I realize now what their arrival meant. It was the arrival of fun and new opportunities to share experiences. Where would the summer take us? Would we go boating or find a new campground? Would we take trips to Shenandoah Valley or travel to the Pine Barrens in South Jersey? Wherever we went I knew that we would enjoy every minute of the day and night we could.
Fast forward 25 years and that spry athletic grandfather has mellowed out to a man who barely leaves his room anymore. It is a painful process to be a part of. The last remaining parts of my childhood are rapidly deteriorating. I no longer have the carefree attitude and freedom of a child. I understood that when I had children this was the tradeoff I was making. That doesn’t make it any easier to see the man who I admired and shared so many experiences body failing him. When I see him now it really makes me reflect on just how amazing he made my childhood.
While in Florida my grandfather and I looked at old photographs and watched home videos on his VCR while my children ran around like nuts and tried to eat jolly ranchers by the handful. One moment that brought tears to my eyes was watching my son read to his great grandfather. I remember clearly being in the same position and reading in the same struggling staccato method. My grandfather just sat there and smiled the entire time. It was obvious it meant as much to him to see that as it did to me.

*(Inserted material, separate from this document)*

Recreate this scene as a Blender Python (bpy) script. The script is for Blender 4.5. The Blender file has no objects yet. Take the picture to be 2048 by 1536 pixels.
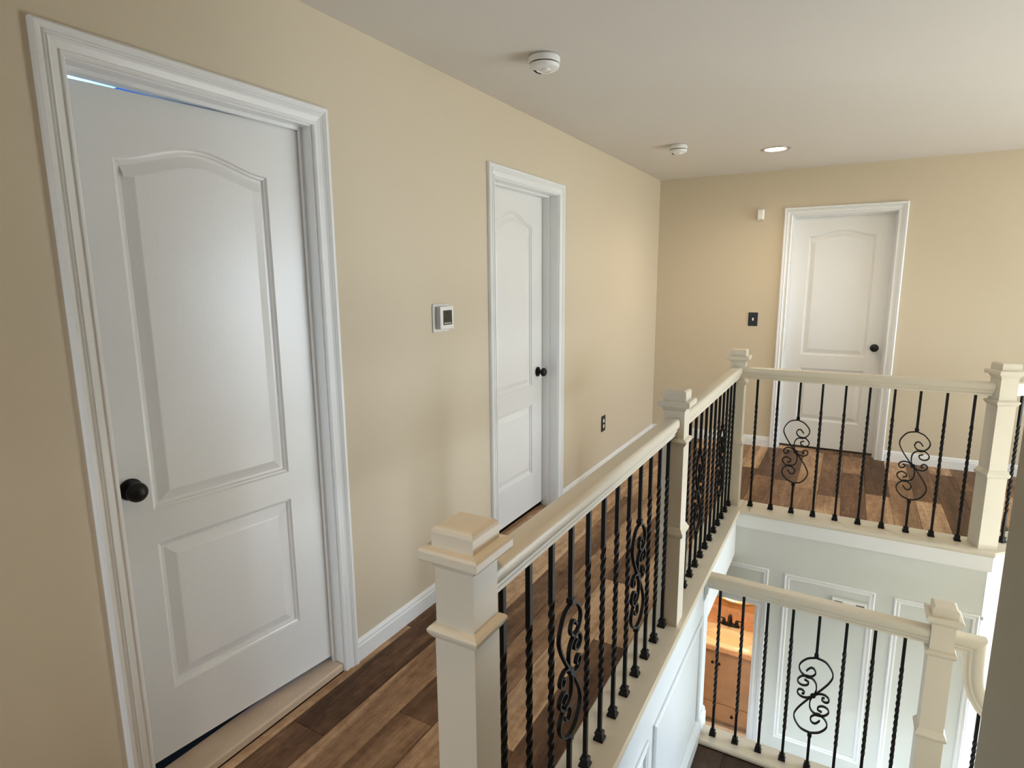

This trip created new shared experience for my family. We suffered the marathon car rides, played on the beach, went to our first movie in a theater, and strengthened our familial bonds with my aunt and cousin. That is the part of trips and vacations that are terribly undervalued. It’s not just about seeing the world or doing something fun. It’s about having people to share those experiences with.

As I get older and barely wiser I realize that my classroom and my summer camp are wonderful opportunities to create positive shared experiences. I now outright state to my students and campers that we are going to create shared experiences throughout the year and the summer. When I focus on this idea of shared experiences in the classroom it changes the way everything is done. The power automatically shifts onto the students. My class becomes a meeting place where ideas can organically grow. I tell all my students they are more than welcome to create a game or activity they would like to play in my Physical Education class. They have to share the game with me beforehand and I reserve the right to modify the game slightly to meet the standards and grade level outcomes. Most games and activities I create last about five minutes. After that beginning round, I ask the students to make one rule change to improve the game. This is one way I attempt to create an experience that they find enjoyable.

We also use circle time in the beginning and end of the class to reflect on our previous weekend or day as well as the current class period. This creates an atmosphere of unity amongst the class and allows the students to connect on a humanistic level. That is the beauty of Physical Education, we can focus more on the journey than the destination. In an era of unprecedented cognitive state mandated testing, we are missing the big picture of why our students learn. I am attempting to create an atmosphere where my students can look back on their schooling with the same fondness that my grandfather was able to create for me.